Wenn man wie Mascha Kaléko ein so inniges Verhältnis zu Worten hat, muss es eigentlich die Hölle sein. Da überrascht es fast, dass sie immer so einfach, so direkt geschrieben hat, ihre Gedanken auf den Punkt gebracht, ohne Zorn, ohne Wut im Bauch. In wenigen Zeilen hat sie alles erzählt: Die Tatsachen, ihre Gedanken, ihre Schlussfolgerungen. Und immer ist da auch ein Hauch Ironie, man sieht förmlich ein verschmitztes Lächeln irgendwo in den Mundwinkeln – und hatte das nicht auch Paula Quast den ganzen Abend über im Gesicht, egal wie nachdenklich sie schien da vorn am Tisch?

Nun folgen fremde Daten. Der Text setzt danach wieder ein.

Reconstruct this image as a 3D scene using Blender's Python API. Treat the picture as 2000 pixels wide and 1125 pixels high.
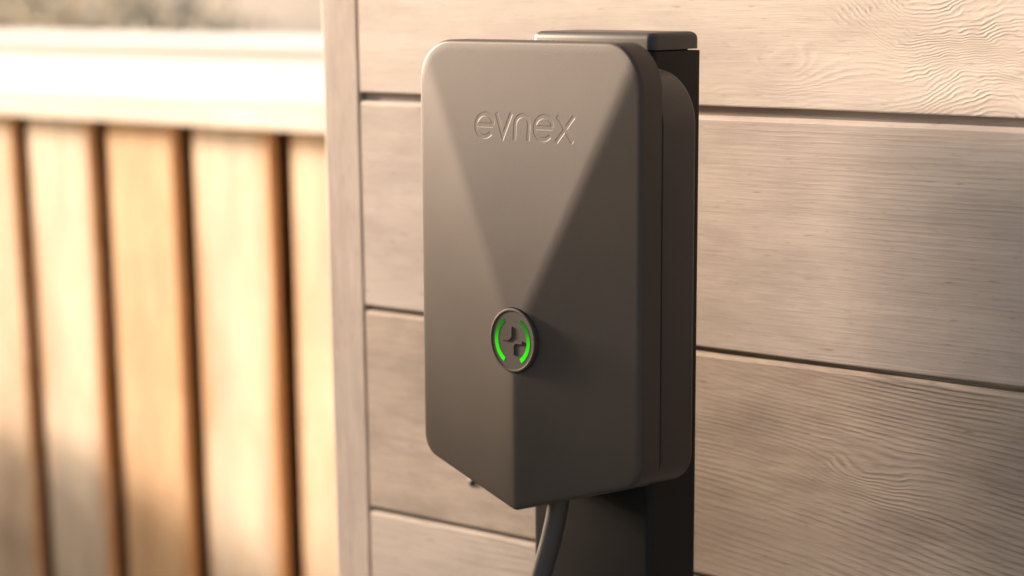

„Ich möchte nicht mein Kind gewesen sein…“ rezitiert Quast ein Gedicht, das „Interview mit mir selbst“. Da schmunzelte jeder in der Pausenhalle der Conerus-Schule und dachte zurück. Es ist die Zeit, da die junge Kaléko im Büro arbeiten musste statt zu studieren, wo sie gern die Welt kennengelernt hätte – aber sie reist nur mit dem Finger auf der Karte. Wörter, Sätze, die wir alle gebrauchen, Gedanken, die wir alle mal wälzen, aber Kaléko hatte die Gabe, sie wunderschön zusammenzusetzen. Sie erzählt schnörkellos, manchmal von den Geschehnissen der Welt, dann wieder von den Kleinigkeiten im Alltag, und überall stecken Wahr- und Weisheiten, die die Zeit überdauert haben: „…Tod tut nicht weh, nur das Sterben …“
Nicht nur die Texte und die Art des Vortrags sind an diesem Abend wie eine Art Kleinod, dazu gehört auch Henry Altmanns Musik. Die darf nicht losgelöst betrachtet werden von Quasts Vortrag. Altmann beginnt den Abend: summend, dann mit dem Bass begleitend. Sie klingen sehr eigenwillig, sehr versonnen, die ersten Töne, so gar nicht harmonisch. Aber war Mascha Kalékos Leben harmonisch? Nach den ersten Gedichten, den Erzählungen aus Kindheit, Jugend, Erwachsenwerden verändern sich die Töne. Melodischer wird es, rhythmischer, klangvoller, auch die Musik verändert sich vom störrischen Kleinkind zum jungen Erwachsenen, der seinen Weg geht.
Immer setzt Altmann mit Bass, Glockenspiel, Piano die Akzente zum Text. Zu Quasts Worten über einen sterbenden Mann lässt er ein Metronom laufen, es ist, als poche das Herz des Mannes für die Dauer des Gedichts – und irgendwann hält Altmann das Gerät an.
Das Programm über Mascha Kaléko ist nicht lang, eine gute Stunde nur, aber es wirkt nachhaltig, Paula Quast und Henry Altmann haben die Dichterin nicht nur für eine Stunde aus der Versenkung geholt, sondern ihre Worte dauerhaft den Zuhörern mitgegeben. Die genossen still den kurzweiligen Abend, den der Förderverein der Schule zusammen mit der Deutsch-Israelischen Gesellschaft – AG Aurich organisiert hatte. Kein Geräusch war während des Vortrags zu hören, jeder lauschte, um ja kein Wort und keinen Ton zu verpassen.
Schüler und Schülerinnen der Schule hatten schon vorab für das leibliche Wohl der Besucher gesorgt.